The U.S. Department of Energy (DOE) is launching the HBCU Clean Energy Education Prize to help develop advanced clean energy programming opportunities and connections for HBCUs across the United States.
Donor Name: U.S. Department of Energy (DOE)
State: All States
County: All Counties
Territories: Commonwealth of Puerto Rico, the U.S. Virgin Islands, Guam, American Samoa, the Commonwealth of the Northern Mariana Islands
Type of Grant: Prize
Deadline: 07/27/2023
Size of the Grant: $40,000
Details:
The prize focuses on three primary goals:
- Inspire K-12 and community college students to engage with and learn about clean energy subjects through HBCU-hosted educational programs.
- Initiate partnerships between HBCUs and other universities with proven clean energy focused programs to build new cross-university degree and certificate programs.
- Integrate and build programming between university and industry partners to advance career opportunities for HBCU students in the clean energy space.
Inspire Track
The Inspire Track supports the development or expansion of HBCU-hosted clean energy summer or academic break programs for K-12 and community college students. These programs will help explain basic concepts of clean energy technologies and illuminate possible clean energy educational and career pathways for students.
Phases
The Inspire Track is comprised of two phases:
- Phase 1: Competitors will work to develop educational plans for clean energy summer or academic break programs. Up to 20 winners will each receive a $40,000 cash award and will be eligible to compete in Phase 2.
- Phase 2: Phase 1 winners will continue to develop program plans, further implement the programs, and provide initial metrics to showcase program impact. Up to 20 winners will each receive a $10,000 cash award.
Eligibility Criteria
The competition is open only to HBCUs, and all prize winnings must go to the HBCUs using their legal tax IDs. HBCUs are expected to build partnerships throughout the prize competition, but all prize funding awarded will go to the HBCU specifically.

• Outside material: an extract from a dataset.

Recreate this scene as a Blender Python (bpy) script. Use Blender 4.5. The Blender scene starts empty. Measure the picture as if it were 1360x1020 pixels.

If an HBCU wants to split prize funding with a partner organization, it will be the sole responsibility of the HBCU to provide that funding to partners, contractors, or other participating organizations.
- Academic institutions must be based in the United States or U.S. Territories and be defined by the U.S. Department of Education as an HBCU
- DOE employees, employees of sponsoring organizations, members of their immediate families (e.g., spouses, children, siblings, or parents), and persons living in the same household as such persons, whether or not related, are ineligible to participate in the prize
- Individuals who worked at DOE (federal employees or support service contractors) within 6 months prior to the submission deadline of any contest are ineligible to participate in any prize contests in this program
- Federal entities and federal employees are ineligible to participate in any portion of the prize
- DOE national laboratory employees cannot compete in the prize
- Entities and individuals publicly banned from doing business with the U.S. government such as entities and individuals debarred, suspended, or otherwise excluded from or ineligible for participating in federal programs are ineligible to compete
- This prize competition is expected to positively impact U.S. economic competitiveness. Participation in a foreign government talent recruitment program could conflict with this objective by resulting in unauthorized transfer of scientific and technical information to foreign government entities. Therefore, individuals participating in foreign government talent recruitment programs of foreign countries of risk are ineligible to compete. Further, teams that include individuals participating in foreign government talent recruitment programs of foreign countries of risk are ineligible to compete.